The fact that gov’t spending creates the money that we earn, spend and save has a lot of consequences. When public spending dollars are allocated to individuals like teachers, those teachers are then able to spend, save and invest. That spending is what makes the rest of our investments profitable. It sends information about consumer preferences to entrepreneurs. But when (say) education spending is allocated directly to some Silicon Valley software company, it does nothing for the community.

What it amounts to is a gov’t which directly allocates capital to a group of producers selected by bureaucrats. IOW, central planning.

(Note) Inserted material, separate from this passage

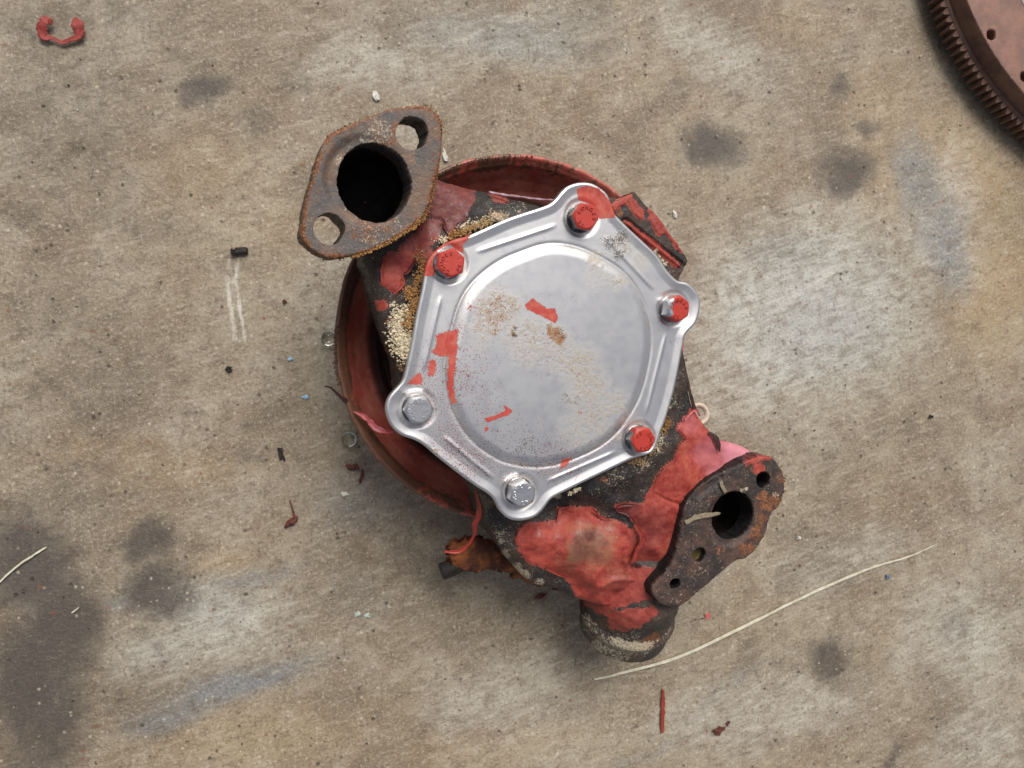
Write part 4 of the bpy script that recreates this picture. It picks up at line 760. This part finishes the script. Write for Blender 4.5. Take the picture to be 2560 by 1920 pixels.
# dark chip beside chalk marks
def rock(name, px, py, r, mat, label, cat, sq=(1,1,1), seed=0, group=None, n=2, parent=None):
    r = r*.8
    import bmesh
    bm = bmesh.new(); bmesh.ops.create_icosphere(bm, subdivisions=n, radius=1); V = np.array([v.co[:] for v in bm.verts]); Fc = [[v.index for v in f.verts] for f in bm.faces]; bm.free()
    d = 1+1.7*fbm(V[:, 0]*2.3+seed*5, V[:, 1]*2.3+V[:, 2]*2, 4, seed); V = V*d[:, None]*np.array(sq)*r*mm; V[:, 2] -= V[:, 2].min()
    o = mesh_obj(name, V, Fc, mat, sm=False); c = floorpt(px, py, 0); o.location = (c[0], c[1], .0001); o.rotation_euler[2] = seed*1.3; return tag(o, label, cat, group)
c = floorpt(600, 629); import bmesh
bm = bmesh.new(); bmesh.ops.create_cube(bm, size=1)
for v_ in bm.verts: v_.co = Vector((v_.co.x*11*mm, v_.co.y*4.5*mm, (v_.co.z+.5)*4*mm))
bmesh.ops.bevel(bm, geom=bm.edges[:], offset=.7*mm, segments=2, affect='EDGES')
for v_ in bm.verts: v_.co += Vector((random.uniform(-.3, .3), random.uniform(-.3, .3), random.uniform(0, .3)))*mm
me = bpy.data.meshes.new('rubber_chip'); bm.to_mesh(me); bm.free(); me.materials.append(M_BLK); rc_ = bpy.data.objects.new('rubber_chip', me); col.objects.link(rc_); rc_.location = (c[0], c[1], .0002); rc_.rotation_euler[2] = .12
tag(rc_, 'small black block at the top end of the white chalk marks', 'debris')
M_WT = mat_simple('white_grit', (.70,.68,.62), (.55,.53,.46), 400, .7); M_TN = mat_simple('tan_grit', (.45,.33,.22), (.36,.25,.16), 400, .8)
M_RB = mat_simple('red_brown_crumb', (.07,.018,.013), (.15,.035,.022), 300, .7); M_BL = mat_simple('pale_blue_chip', (.25,.45,.60), (.32,.52,.66), 200, .5)
rock('pebble', 590, 622, 1.6, M_TN, 'tan crumb sitting on the small black block', 'debris', seed=2).location.z = 4.0*mm
rock('chip', 941, 241, 2.6, M_WT, 'white chip above the upper left flange', 'debris', (1,1.5,.4), 3); rock('chip', 1114, 390, 2.8, M_WT, 'white chip right of the upper left flange', 'debris', (.7,1.7,.4), 5)
rock('chip', 1686, 537, 2.0, M_WT, 'white chip right of the dark block', 'debris', (1.5,.8,.4), 4)
rock('chip', 765, 992, 1.9, M_BL, 'pale blue chip left of the pulley', 'debris', (1,1,.4), 6); rock('chip', 727, 896, 1.7, M_BL, 'pale blue speck level with the clear bead', 'debris', (1,1,.4), 7)
rock('crumb', 573, 922, 2.2, M_BLK, 'dark crumb below the white chalk marks', 'debris', (1,1,.6), 8)
rock('crumb', 712, 755, 1.8, M_RB, 'dark red crumb between the chalk marks and the pulley', 'debris', (1,1,.6), 9)
rock('crumb', 705, 1136, 4.6, M_BLK, 'black flake left of the pulley bottom', 'debris', (1.3,.5,.15), 11)
rock('crumb', 880, 1168, 4.0, M_RB, 'red brown crumbs beside the lower left of the pulley', 'debris', (1.2,.7,.4), 12); rock('crumb', 905, 1190, 3.0, M_RB, 'smaller red brown crumb just below the other by the pulley', 'debris', (1.4,.6,.4), 13)
gr('twig', [(725,1250,1),(732,1275,1.2),(738,1300,1.4)], [.5,1.0,1.8], M_RB, 1.0, 'dark red brown twig left of the hanging paint strip', 'debris', 0, 9)
rock('crumb', 728, 1304, 3.6, M_RB, 'rusty crumb at the lower end of the dark twig', 'debris', (1.6,.6,.5), 15)
rock('crumb', 1352, 1488, 3.2, M_RB, 'rust flake on the floor just below the casting edge', 'debris', (.6,1.5,.4), 16)
rock('crumb', 1794, 1822, 4.2, M_RB, 'dark red flake right of the upright sliver', 'debris', (1.2,.9,.35), 17); rock('crumb', 1818, 1808, 2.2, M_RB, 'small red flake next to the larger one at the bottom', 'debris', (1,1,.35), 18)
rock('chip', 1768, 1540, 2.6, mat_flake('pink_chip', (.5,.10,.10), (.45,.16,.15)), 'pink paint fleck below the lower right flange', 'paint chip', (.9,1.3,.3), 19)
rock('chip', 2216, 1441, 2.4, mat_simple('slate_blue', (.10,.12,.18), (.16,.18,.24), 300, .6), 'slate blue chip beside the kink of the straw', 'debris', (1,.9,.4), 20)
rock('chip', 893, 1534, 2.4, mat_simple('pale_green_chip', (.42,.50,.44), (.5,.56,.5), 300, .6), 'left one of two pale green flecks below the pump', 'debris', (1,1,.4), 21); rock('chip', 917, 1538, 2.0, bpy.data.materials['pale_green_chip'], 'right one of two pale green flecks below the pump', 'debris', (1,1,.4), 22)
rock('pebble', 862, 1235, 1.9, M_WT, 'white speck in the pump shadow left of the hanging strip', 'debris', (1,1.4,.5), 23)
rock('pebble', 1995, 1344, 1.6, M_WT, 'white round grain right of the lower right flange', 'debris', (1,1,.7), 24)
rock('pebble', 2325, 1042, 1.9, M_BLK, 'black grain far right, level with the small ring', 'debris', (1,1,.7), 25)
# grit scattered over the floor
sg = []
for _ in range(620):
    x, y = rng.uniform(0, 2560), rng.uniform(0, 1920); colr = [(.62,.60,.54),(.50,.42,.30),(.05,.04,.035),(.05,.04,.035),(.16,.05,.03)][rng.integers(5)]
    sg.append((x, y, .15, 2, 1, float(rng.choice([.45,.6,.8,1.1], p=[.4,.35,.2,.05])), colr))
go = grains('floor_grit', sg, M_GR, pump, WF); go.parent = None; go.matrix_world = Matrix.Identity(4); tag(go, 'scattered white, tan and black grit on the concrete', 'grit', kind='stuff')
# glass beads
b = NB('clear_glass'); b.b.inputs['Transmission Weight'].default_value = 1.0; b.b.inputs['IOR'].default_value = 1.35; M_GL = b.done((.92,.93,.88), .02)
for (x, y, r), lb in (((822, 846, 5.2), 'clear bead touching the left rim of the pulley'), ((873, 1098, 5.2), 'clear bead standing free below the pink paint curl')):
    bm = bmesh.new(); bmesh.ops.create_uvsphere(bm, u_segments=40, v_segments=24, radius=r*mm)
    for v_ in bm.verts: v_.co.z *= .72
    me = bpy.data.meshes.new('glass_bead'); bm.to_mesh(me); bm.free(); me.materials.append(M_GL)
    for p_ in me.polygons: p_.use_smooth = True
    o = bpy.data.objects.new('glass_bead', me); col.objects.link(o); cc = floorpt(x, y, 3*mm); o.location = (cc[0], cc[1], r*.72*mm+.3*mm); tag(o, lb, 'bead', 'clear beads by the pulley')
# small ring
cc = floorpt(1748, 1036, 2*mm); v, f = lathe([(5.4*mm,0),(6.2*mm,1.2*mm),(7.4*mm,1.8*mm),(8.6*mm,1.2*mm),(9.0*mm,0),(5.4*mm,0)], 56, (0,0,0), (0,0,1), .15*mm)
o = mesh_obj('ring', v, f, mat_simple('pale_pink_ring', (.55,.42,.34), (.62,.52,.42), 200, .6)); o.location = (cc[0], cc[1], .3*mm); tag(o, 'small pale ring on the floor half hidden behind the peeling red sheet', 'ring')
# ------------------------------------------------------------------ FLYWHEEL
def build_flywheel():
    root = bpy.data.objects.new('flywheel', None); col.objects.link(root); cx, cy = .6094, .3697; root.location = (cx, cy, 0)
    tag(root, 'brown rusty flywheel with toothed rim at the upper right corner', 'flywheel')
    MR = mat_simple('rusty_ring_gear', (.170,.092,.062), (.095,.052,.038), 70, .6, 0, .0006); MF = mat_simple('brown_flywheel_face', (.25,.125,.088), (.17,.086,.062), 60, .55, 0, .0004)
    MI = mat_simple('bare_clutch_face', (.27,.25,.26), (.32,.27,.26), 60, .45, .3, .0003)
    R = 208.5*mm
    v, f = lathe(dense([(R-3*mm,6*mm),(R,6.6*mm),(R,17.4*mm),(R-1.2*mm,18*mm),(R-13*mm,18*mm),(R-14*mm,17*mm),(R-16*mm,17*mm)], 3*mm), 400, (0,0,0), (0,0,1), .1*mm); mesh_obj('ring_gear', v, f, MR, root)
    # bevelled shoulder rising to the machined face
    v, f = lathe(dense([(R-6*mm,.5*mm),(R-6*mm,6.5*mm)], 3*mm), 200, (0,0,0), (0,0,1)); mesh_obj('underside', v, f, MR, root)
    rr = float(np.linalg.norm(floorpt(2459, 91.6, 30*mm)-np.array([cx, cy])))
    v, f = lathe(dense([(R-14*mm,16.6*mm),(rr+1.5*mm,16.9*mm),(rr+.6*mm,29*mm),(rr,30*mm)], 2*mm), 300, (0,0,0), (0,0,1), .15*mm); mesh_obj('shoulder', v, f, MR, root)
    # face with drilled holes: relief plate
    fr = Frame((cx, cy, 0), (0, 0, 1)); holes = [circ(fr.L(x, y, 30*mm), 4.2*mm, 28) for x, y in ((2478, 87), (2562, 192))]
    out = circ((0, 0), rr, 260)
    def top(P, f): return 30*mm+fbm(P[:, 0]*60, P[:, 1]*60, 3, 81)*.1*mm
    # only build the sector near the frame finely: a coarse disc would do for the rest
    o = relief('face', MF, out, holes, top, 1.1*mm, 14*mm, root, fr=fr, rough=.1*mm, seed=44, bottom=False)
    ri = float(np.linalg.norm(floorpt(2560, 12, 30.5*mm)-np.array([cx, cy]))); v, f = lathe([(ri,30.4*mm),(ri-1*mm,30.7*mm),(70*mm,30.7*mm)], 200, (0,0,0), (0,0,1)); mesh_obj('friction_face', v, f, MI, root)
    # teeth
    nt_ = 214; me = None
    for k in range(nt_):
        a = 2*math.pi*k/nt_
        x = math.cos(a)*R+cx; y = math.sin(a)*R+cy
        q = proj(np.array([[x, y, .012]]))[0]
        if not (-150 < q[0] < 2720 and -200 < q[1] < 2100) or x > cx+.05: continue
        if me is None:
            w0, w1, hh = 2.5*mm, 1.2*mm, 5.4*mm; zs = (6.8*mm, 17.2*mm); vv = []
            for z_, s_ in ((zs[0]+.8*mm, .9), (zs[0], .7), (zs[1], .7), (zs[1]-.8*mm, .9)): pass
            prof = [(-.5*mm,-w0),(2*mm,-w0*.9),(hh*.75,-w1*1.1),(hh,-w1*.6),(hh,w1*.6),(hh*.75,w1*1.1),(2*mm,w0*.9),(-.5*mm,w0)]
            n_ = len(prof); vv = [(x_, y_, z_) for z_ in zs for x_, y_ in prof]; ff = [[i, (i+1) % n_, n_+(i+1) % n_, n_+i] for i in range(n_)]+[list(range(n_))[::-1], list(range(n_, 2*n_))]
            o = mesh_obj('tooth', vv, ff, MR, root, sm=False); me = o.data
        else: o = bpy.data.objects.new('tooth', me); col.objects.link(o); o.parent = root
        o.location = (math.cos(a)*R, math.sin(a)*R, 0); o.rotation_euler[2] = a
build_flywheel()
bpy.context.view_layer.update()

I want to help you visualize the difference. Imagine a map of the US with a little dot at the home of every public school teacher. Now imagine a second map where there are three big dots centered in Silicon Valley, such that the area of the three dots is equal to the combined area of all the little dots in our first map. The first map is how public education spending is distributed in our traditional system, which libertarians think is a socialist system. And the second map is how education spending would be distributed if these people get their way. So the way that gov’t spends has consequences that go far beyond the resulting change in our national debt (equity). It determines the geographical distribution of income and spending, it determines which communities are buyers and which are sellers. That's why we should reject VCs bearing better, faster, cheaper forms of education. They are the ones that need to be reeducated."